Kepala Departemen Onkologi Rumah Sakit Gaza Eropa, Dr. Musa As-Shobbah, menegaskan bahwa rumah sakit tersebut saat ini tidak memiliki stok obat kemoterapi dasar, obat pereda nyeri, maupun alat-alat vital. “Beberapa alat penting tidak lagi berfungsi. Banyak pasien kondisinya memburuk dari hari ke hari. Penutupan perlintasan oleh penjajah mencegah masuknya suplai medis dan menghalangi pasien untuk dirujuk ke luar negeri,” jelasnya kepada Anadolu Agency.
Kementerian Kesehatan Gaza pada Ahad (7/4) melaporkan bahwa 59% obat-obatan esensial dan 37% perlengkapan medis kini telah habis. Wakil Menteri Kesehatan, Dr. Yusuf Abu Rish, menyampaikan kepada pejabat kemanusiaan PBB bahwa sektor kesehatan Gaza telah memasuki fase krisis paling gawat dan bencana menyeluruh, di tengah genosida yang terus berlangsung.
Sejak agresi dimulai pada 7 Oktober 2023, “Israel” telah menghancurkan 34 dari 38 rumah sakit di Jalur Gaza. Hanya empat rumah sakit yang tersisa dengan kapasitas terbatas. Sebanyak 80 pusat kesehatan tak lagi berfungsi, dan 162 fasilitas medis lainnya hancur total.
Dengan dukungan penuh dari Amerika Serikat, “Israel” terus melakukan kejahatan genosida terhadap rakyat Gaza. Lebih dari 165.000 warga Palestina gugur atau terluka, mayoritas dari mereka adalah anak-anak dan perempuan. Sementara lebih dari 11.000 lainnya masih hilang di bawah reruntuhan.

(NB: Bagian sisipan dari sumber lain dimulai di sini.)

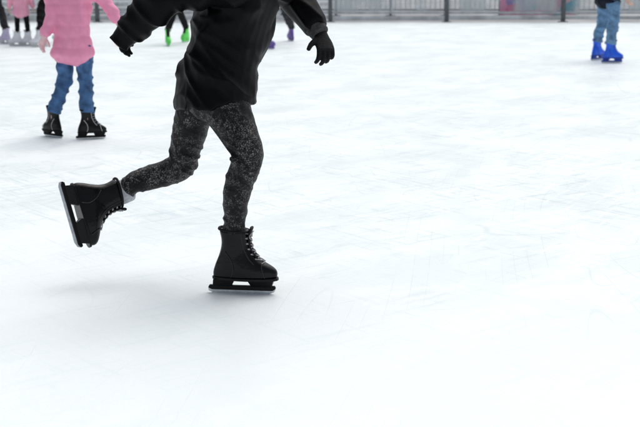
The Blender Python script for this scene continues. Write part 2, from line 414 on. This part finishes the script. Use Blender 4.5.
# rink barrier
YB=28.32
M_board=mat('pale_grey_board',(.55,.57,.58),.5,.3,3,.05,30)
M_post=mat('dark_grey_steel_post',(.10,.11,.12),.45,.2,8)
M_bar=mat('mid_grey_steel_bar',(.20,.21,.22),.45,.25,8)
M_rail=mat('grey_steel_rail',(.42,.44,.46),.4,.25,6)
M_whrail=mat('white_painted_rail',(.70,.72,.73),.5,.1,5)
mg,nt,p=newmat('clear_plastic_panel')
mpn=nt.nodes.new('ShaderNodeMapping'); mpn.inputs['Scale'].default_value=(1.6,1,.5)
nn=nt.nodes.new('ShaderNodeTexNoise'); nn.inputs['Scale'].default_value=1.6; nn.inputs['Detail'].default_value=4; tcn=nt.nodes.new('ShaderNodeTexCoord'); nt.links.new(tcn.outputs['Object'],mpn.inputs['Vector']); nt.links.new(mpn.outputs['Vector'],nn.inputs['Vector'])
rr=nt.nodes.new('ShaderNodeMapRange'); rr.inputs[1].default_value=.38; rr.inputs[2].default_value=.62; rr.inputs[3].default_value=.10; rr.inputs[4].default_value=.60; nt.links.new(nn.outputs['Fac'],rr.inputs[0]); nt.links.new(rr.outputs[0],p.inputs['Alpha'])
p.inputs['Base Color'].default_value=(.50,.55,.57,1); p.inputs['Roughness'].default_value=.12
rb=thing('rink_barrier','grey post and clear panel rink barrier along the far edge of the ice','barrier',(0,YB,0))
xs=[.23+2.62*k for k in range(-6,7)]
for i,x in enumerate(xs):
    bm=bmesh.new(); box(bm,x-.045,x+.045,YB-.05,YB+.05,-.018,1.25); box(bm,x-.10,x+.10,YB-.10,YB+.10,-.019,.014); obj('post',bm,M_post,rb,False,.006)
    if i+1<len(xs):
        a,b=x+.046,xs[i+1]-.046
        bm=bmesh.new(); box(bm,a,b,YB-.03,YB+.03,.035+.012*(i%3),.135+.01*(i%2)); obj('kick_board',bm,M_board,rb,False,.006)
        bm=bmesh.new(); box(bm,a,b,YB-.006,YB+.006,.24,1.12); obj('clear_panel',bm,mg,rb,False)
        for z in (.205,1.155):
            bm=bmesh.new(); box(bm,a,b,YB-.025,YB+.025,z-.028,z+.028); obj('rail',bm,M_rail,rb,False,.006)
        if x<-1:
            for z in (.33,.46,.60):
                bm=bmesh.new(); box(bm,a,b,YB-.06,YB-.03,z-.028,z+.028); obj('rail',bm,M_whrail,rb,False,.006)
# steel railing with upright bars standing on the paving behind the barrier
YR=31.6
sr=thing('steel_railing','grey steel railing with upright bars behind the clear panels of the rink barrier','railing',(0,YR,-.02))
for k in range(-7,8):
    x=k*1.37+.4
    bm=bmesh.new(); box(bm,x-.03,x+.03,YR-.03,YR+.03,-.02,1.05); box(bm,x-.12,x+.12,YR-.12,YR+.12,-.019,.012); obj('post',bm,M_post,sr,False,.004)
    if k<7:
        bm=bmesh.new()
        for z in (.14,1.03): box(bm,x+.031,x+1.339,YR-.02,YR+.02,z-.022,z+.022)
        for j in range(1,11): xx=x+j*1.37/11; box(bm,xx-.007,xx+.007,YR-.007,YR+.007,.15,1.02)
        obj('bar_panel',bm,M_bar,sr,False)
def banner_mat():
    m,nt,p=newmat('bright_banner_print'); L=nt.links.new
    tc=nt.nodes.new('ShaderNodeTexCoord'); v=nt.nodes.new('ShaderNodeTexVoronoi'); v.inputs['Scale'].default_value=3.6
    L(tc.outputs['Object'],v.inputs['Vector']); s=nt.nodes.new('ShaderNodeSeparateColor'); L(v.outputs['Color'],s.inputs[0])
    r=nt.nodes.new('ShaderNodeValToRGB'); r.color_ramp.interpolation='CONSTANT'
    cols=[(.72,.07,.28),(.70,.72,.74),(.08,.38,.50),(.75,.22,.42),(.25,.14,.45),(.70,.40,.52)]
    el=r.color_ramp.elements
    while len(el)<6: el.new(.5)
    for k,c in enumerate(cols): el[k].position=k/6; el[k].color=c+(1,)
    L(s.outputs[0],r.inputs['Fac']); L(r.outputs['Color'],p.inputs['Base Color']); p.inputs['Roughness'].default_value=.6
    return m
bm=bmesh.new(); x0,x1=W(502,8,YB).x,W(582,8,YB).x
n=20
va=[];vb=[]
for k in range(n+1):
    x=x0+(x1-x0)*k/n; va.append(bm.verts.new((x,YB+.35+.012*math.sin(k*1.9),.14))); vb.append(bm.verts.new((x,YB+.35+.012*math.sin(k*1.9+.5),.85)))
for k in range(n): bm.faces.new((va[k],va[k+1],vb[k+1],vb[k]))
b=obj('banner',bm,banner_mat(),None); b['label']='pink, purple and teal patterned banner hanging behind the far rink barrier'; b['category']='banner'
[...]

Pada awal Maret lalu, tahap pertama dari kesepakatan gencatan senjata dan pertukaran tahanan antara Hamas dan penjajah “Israel” telah berakhir. Namun, rezim Benjamin Netanyahu—yang kini diburu oleh Mahkamah Pidana Internasional—menolak melanjutkan tahap kedua yang mencakup penghentian perang dan penarikan penuh dari Gaza.